共有不動産の売買に関する相談事例

  • CASE820
  • 2023年11月14日更新
  • 法人
  • 共有不動産
  • 不動産業

ご相談内容

A社は不動産業を営む会社でしたが、相続の発生により共有となった不動産を購入する場合に、問題点がないか検討していました。
相続人の中に不動産売却に反対している相続人がいたため、不動産売却に賛成している相続人だけから共有持分を購入することを考えていたためです。
A社の懸念点は、以下の2点でした。

・そもそも相続人から共有持分を買い取ることができるのか
・買い取った後の売却が可能なのか

また、併せて共有持分に抵当権を設定することは可能かという相談もあり、当事務所へ相談へ来られました。

ベリーベストの対応とその結果

A社からの相談を受けて、ベリーベストは次のようなアドバイスをしました。
まず、現状は相続が発生しただけで遺産分割協議がなされていないため、相続によって不動産売却に賛成している相続人が、不動産の共有持分をどのような割合で相続するか未定であり、その相続人から法定相続分にしたがった共有持分を今購入したとしても、相続特有の問題(たとえば、寄与分や特別受益等)により、相続割合が変動するリスクがあるので、思ったとおりの共有持分を取得できないかもしれないことをアドバイスしました。

そして、上記リスクについては、登記を取得することによってA社が第三者として保護される立場になることはできるものの、相続人が実際に相続していない部分の持分を売却していたと判断された場合には、その部分の持分の売却は無効となると説明しました。

次に、共有持分の売却は法律的には可能であるものの、不動産の共有持分だけを持っている者ができることは限られてしまう(たとえば、不動産売却に反対している相続人が不動産に居座っても立ち退きを要求することができない等)ため、購入者が現れにくいというリスクを説明しました。
また、共有持分に抵当権を設定することは可能であるものの、担保価値は著しく低いため、共有持分に抵当権を設定してお金を貸してくれる銀行はほとんどないという事実もアドバイスしました。

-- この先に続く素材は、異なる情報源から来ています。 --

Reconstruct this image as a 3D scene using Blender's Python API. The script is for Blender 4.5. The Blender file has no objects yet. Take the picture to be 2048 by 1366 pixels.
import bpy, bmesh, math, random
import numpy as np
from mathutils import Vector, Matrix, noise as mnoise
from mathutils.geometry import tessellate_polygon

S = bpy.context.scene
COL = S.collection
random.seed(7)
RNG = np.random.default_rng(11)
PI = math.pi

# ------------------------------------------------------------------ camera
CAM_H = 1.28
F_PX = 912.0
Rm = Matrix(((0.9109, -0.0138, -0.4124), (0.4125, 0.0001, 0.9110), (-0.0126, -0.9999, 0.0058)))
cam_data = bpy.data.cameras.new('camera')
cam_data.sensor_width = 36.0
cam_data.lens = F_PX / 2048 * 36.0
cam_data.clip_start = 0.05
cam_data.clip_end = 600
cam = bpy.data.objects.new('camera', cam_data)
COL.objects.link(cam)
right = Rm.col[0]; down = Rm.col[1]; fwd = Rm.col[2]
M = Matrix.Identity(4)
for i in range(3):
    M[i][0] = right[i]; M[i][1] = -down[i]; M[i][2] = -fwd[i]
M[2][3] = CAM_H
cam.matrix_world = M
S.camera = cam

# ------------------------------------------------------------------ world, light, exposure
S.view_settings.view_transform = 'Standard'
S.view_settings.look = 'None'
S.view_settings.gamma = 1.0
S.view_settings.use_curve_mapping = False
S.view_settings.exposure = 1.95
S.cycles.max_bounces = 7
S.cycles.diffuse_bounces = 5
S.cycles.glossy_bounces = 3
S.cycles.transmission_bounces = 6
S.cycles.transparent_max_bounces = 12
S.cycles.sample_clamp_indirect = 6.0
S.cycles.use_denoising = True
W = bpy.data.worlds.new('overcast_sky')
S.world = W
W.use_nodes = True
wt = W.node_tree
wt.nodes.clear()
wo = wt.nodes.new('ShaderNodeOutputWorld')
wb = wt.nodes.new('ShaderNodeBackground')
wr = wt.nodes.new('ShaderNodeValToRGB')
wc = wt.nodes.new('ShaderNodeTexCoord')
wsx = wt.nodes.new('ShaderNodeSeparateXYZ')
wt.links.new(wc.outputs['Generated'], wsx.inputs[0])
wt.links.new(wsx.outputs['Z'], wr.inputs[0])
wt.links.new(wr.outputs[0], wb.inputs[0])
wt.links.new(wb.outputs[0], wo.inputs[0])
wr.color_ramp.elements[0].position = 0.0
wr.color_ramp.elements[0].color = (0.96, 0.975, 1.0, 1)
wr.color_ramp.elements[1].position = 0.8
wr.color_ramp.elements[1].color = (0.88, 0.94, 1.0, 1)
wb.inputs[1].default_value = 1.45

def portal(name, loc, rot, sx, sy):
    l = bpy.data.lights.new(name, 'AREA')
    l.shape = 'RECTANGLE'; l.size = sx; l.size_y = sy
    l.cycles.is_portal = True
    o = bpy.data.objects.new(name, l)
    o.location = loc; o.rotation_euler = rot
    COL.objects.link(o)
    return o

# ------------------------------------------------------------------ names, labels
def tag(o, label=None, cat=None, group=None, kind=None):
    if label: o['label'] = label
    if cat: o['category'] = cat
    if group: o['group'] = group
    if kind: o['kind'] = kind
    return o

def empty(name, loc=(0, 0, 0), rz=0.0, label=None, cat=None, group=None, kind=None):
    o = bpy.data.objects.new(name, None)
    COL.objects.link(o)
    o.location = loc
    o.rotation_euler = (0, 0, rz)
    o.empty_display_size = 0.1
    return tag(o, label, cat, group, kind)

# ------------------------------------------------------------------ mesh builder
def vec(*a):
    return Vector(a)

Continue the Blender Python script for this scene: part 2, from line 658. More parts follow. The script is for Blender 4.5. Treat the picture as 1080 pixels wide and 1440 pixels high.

A社はベリーベストからのアドバイスを受けて、リスクを避けるために、共有不動産の一部の持分のみを購入することは見送られました。

解決のポイント

本件の相談のポイントは、共有持分の購入売却が法律的に可能か否かという点だけでなく、共有持分のみを担保として銀行から資金を借りることが難しい点や、共有持分のみを購入しようとする第三者は少ないという点など、現実的なアドバイスをもすることができた点だったかと思います。
法律的なアドバイスのみでなく、これまでの事例や経験則に基づいてアドバイスすることができたことで、お客さまのニーズを捉えることができた事例でした。